通された8席ほどのカウンターのバックバーには、新橋通りとの間を仕切る障子。障子の前に並んだボトルたちを景色に呑むバーは、そう多くないよね。
まずは、旬なフルーツでカクテルをと、定番的な苺とシャンパンのロンググラス。
CHAMPAGNEは、「Diebolt-Vallois」。
細やかな泡から立ち上るトップノートは、例の清々しく甘い香り。一気呑みしちゃいたい衝動に駆られながら、くいっとちょっと呷るように飲んでしまう(笑)。
2杯目にと想いを巡らせての思い付きで、「熟成させたラムって、なんて呼ぶんでしたっけ?」と訊いてみる。
「ゴールドラムですね」「ありますか?」「はい、お待ちください」。
ということで示してくれたボトルは、ご存知「BACARDI」。
「ORO」というサブネームがついている。
ストレートもいいかと思案しつつ、クラッシュアイスにライムを添えてもらう。ライムのジュースも搾ってくれちゃってたのが余計だったけど、それでも円く熟成感のある滴の魅力が愉しめる。
より熟成させた「ブラック」もあると云う。ナイトキャップの普段使いにも、いいかもね。

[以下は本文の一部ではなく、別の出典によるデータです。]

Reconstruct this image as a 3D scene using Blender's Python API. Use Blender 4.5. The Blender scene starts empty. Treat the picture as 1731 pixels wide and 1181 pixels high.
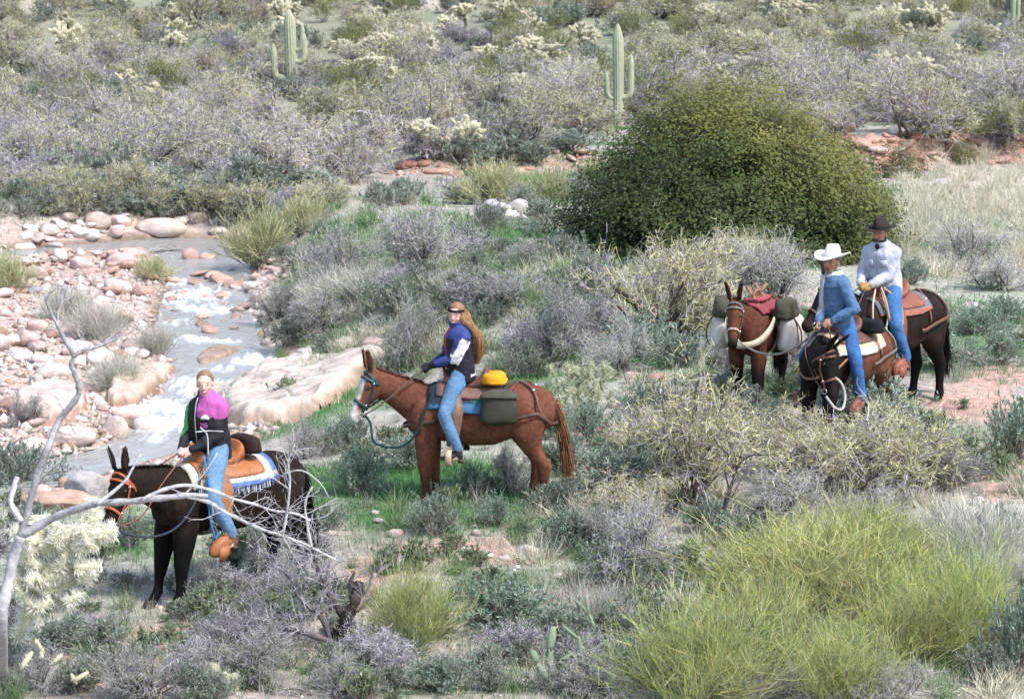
import bpy, math, random
import numpy as np
from mathutils import Vector, Matrix
random.seed(11)
rng = np.random.default_rng(11)
sc = bpy.context.scene
COL = sc.collection

# ------------------------------------------------------------------ camera, world, sun, exposure
F, CX, CY, CZ = 4808.0, 865.5, 590.5, 6.6       # focal length / centre in photo pixels, eye height
PITCH = math.atan((CY + 120.0) / F)
cd = bpy.data.cameras.new('camera')
cam = bpy.data.objects.new('camera', cd)
COL.objects.link(cam)
cam.location = (0, 0, CZ)
cam.rotation_euler = (math.radians(90) - PITCH, 0, 0)
cd.sensor_width = 36.0
cd.lens = F / 1731.0 * 36.0
cd.clip_start, cd.clip_end = 0.5, 3000
cd.dof.use_dof = True
cd.dof.focus_distance = 33.0
cd.dof.aperture_fstop = 7.0
sc.camera = cam

SUN_DIR = Vector((0.62, -0.50, 1.05)).normalized()      # towards the sun
w = bpy.data.worlds.new('World')
sc.world = w
w.use_nodes = True
wn = w.node_tree.nodes
wn.clear()
sky = wn.new('ShaderNodeTexSky')
sky.sky_type = 'NISHITA'
sky.sun_disc = False
sky.sun_elevation = math.asin(SUN_DIR.z)
sky.sun_rotation = math.atan2(SUN_DIR.x, SUN_DIR.y)
sky.air_density, sky.dust_density, sky.ozone_density = 1.0, 1.6, 1.2
bg = wn.new('ShaderNodeBackground')
bg.inputs['Strength'].default_value = 0.125
wo = wn.new('ShaderNodeOutputWorld')
w.node_tree.links.new(sky.outputs[0], bg.inputs[0])
w.node_tree.links.new(bg.outputs[0], wo.inputs[0])
sl = bpy.data.lights.new('sun', 'SUN')
sl.energy = 1.9
sl.angle = math.radians(10)
sl.color = (1.0, 0.98, 0.955)
so = bpy.data.objects.new('sun', sl)
COL.objects.link(so)
so.rotation_euler = SUN_DIR.to_track_quat('Z', 'Y').to_euler()
vs = sc.view_settings
vs.view_transform, vs.look = 'Standard', 'None'
vs.gamma, vs.use_curve_mapping = 1.0, False
vs.exposure = 1.46
sc.cycles.use_denoising = True
sc.cycles.denoiser = 'OPENIMAGEDENOISE'
sc.cycles.denoising_input_passes = 'RGB_ALBEDO_NORMAL'
sc.cycles.denoising_prefilter = 'ACCURATE'
sc.cycles.max_bounces = 5
sc.cycles.diffuse_bounces = 3
sc.cycles.transparent_max_bounces = 4

# ------------------------------------------------------------------ object helpers
def link(o):
    COL.objects.link(o)
    return o
def tag(o, label=None, cat=None, group=None, kind=None):
    if label: o['label'] = label
    if cat: o['category'] = cat
    if group: o['group'] = group
    if kind: o['kind'] = kind
    return o
def thing(name, label, cat, loc=(0, 0, 0), rotz=0.0, group=None, scale=1.0):
    o = bpy.data.objects.new(name, None)
    o.empty_display_size = 0.1
    link(o)
    o.location = loc
    o.rotation_euler = (0, 0, rotz)
    o.scale = (scale,) * 3
    return tag(o, label, cat, group)
def put(name, me, parent=None, mat=None):
    if mat is not None and not me.materials:
        me.materials.append(mat)
    o = bpy.data.objects.new(name, me)
    link(o)
    if parent is not None:
        o.parent = parent
    return o
def dup(root, loc, rotz, scale, label=None, group=None, cat=None):
    def cp(o, par):
        c = o.copy()
        link(c)
        c.parent = par
        for ch in o.children:
            cp(ch, c)
        return c
    r = cp(root, None)
    r.location = loc
    r.rotation_euler = (0, 0, rotz)
    r.scale = scale if hasattr(scale, '__len__') else (scale,) * 3
    if label: r['label'] = label
    if group: r['group'] = group
    if cat: r['category'] = cat
    return r

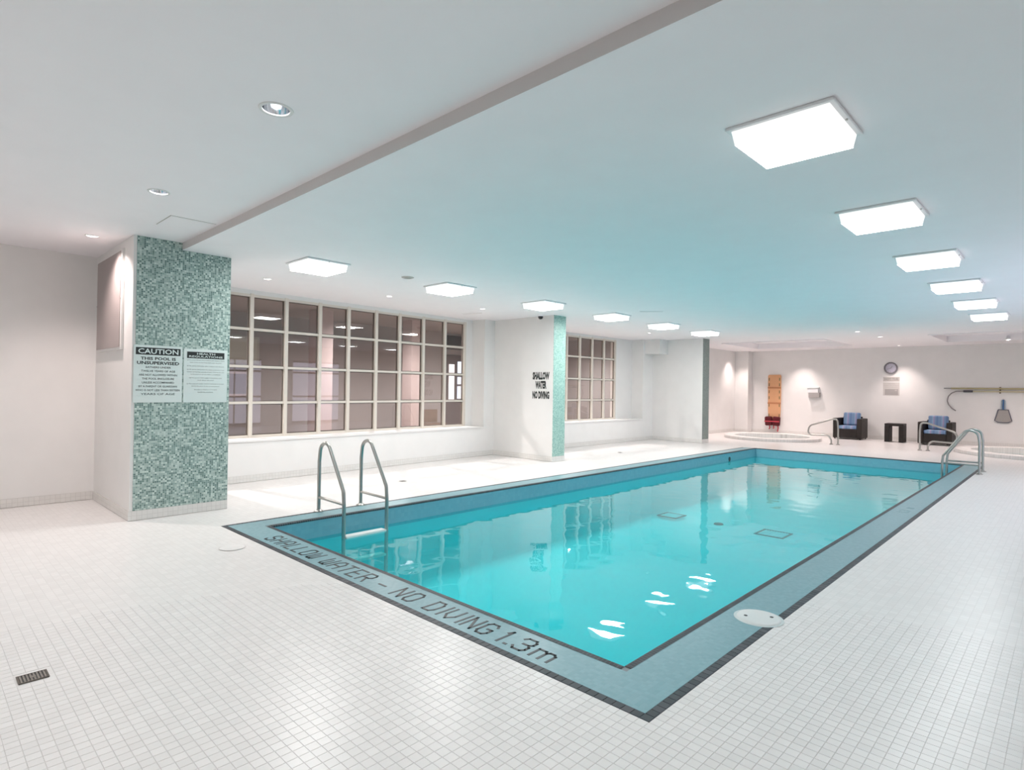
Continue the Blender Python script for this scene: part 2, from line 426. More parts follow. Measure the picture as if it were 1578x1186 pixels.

ラムつながりで、フィニッシュをラム樽に仕込んだスコッチがあるというので、それをストレートで。
スペイサイド「THE BALVENIE」の「RUMWOOD」。明らかに、なはは~ラム!って呑み口ではないものの、アフターテイストに時折ラムの甘みに似た余韻を感じる。
うーむ、シェリー樽やバーボン樽でのフィニッシュがあるように、ラム樽フィニッシュのスコッチもあるのだね。
「読めない、よね~(笑)」ということで、店名について訊いてみた。
店名の「八咫」は、「八咫烏」の八咫だという。
戸口の裏側に掛けた絵馬にもあるように、熊野神社において神の使いとして信仰されている烏の名から和歌山出身のオーナーが名付けたのだそう。
そこに籠められた意味合いや想いまでは、見送ってくれたバーテンダー氏も詳しくない、らしい。
祇園新橋の京料理&バー、「八咫」。交詢ビルに銀座店があるだけど、流石にバーの設えまではないようです。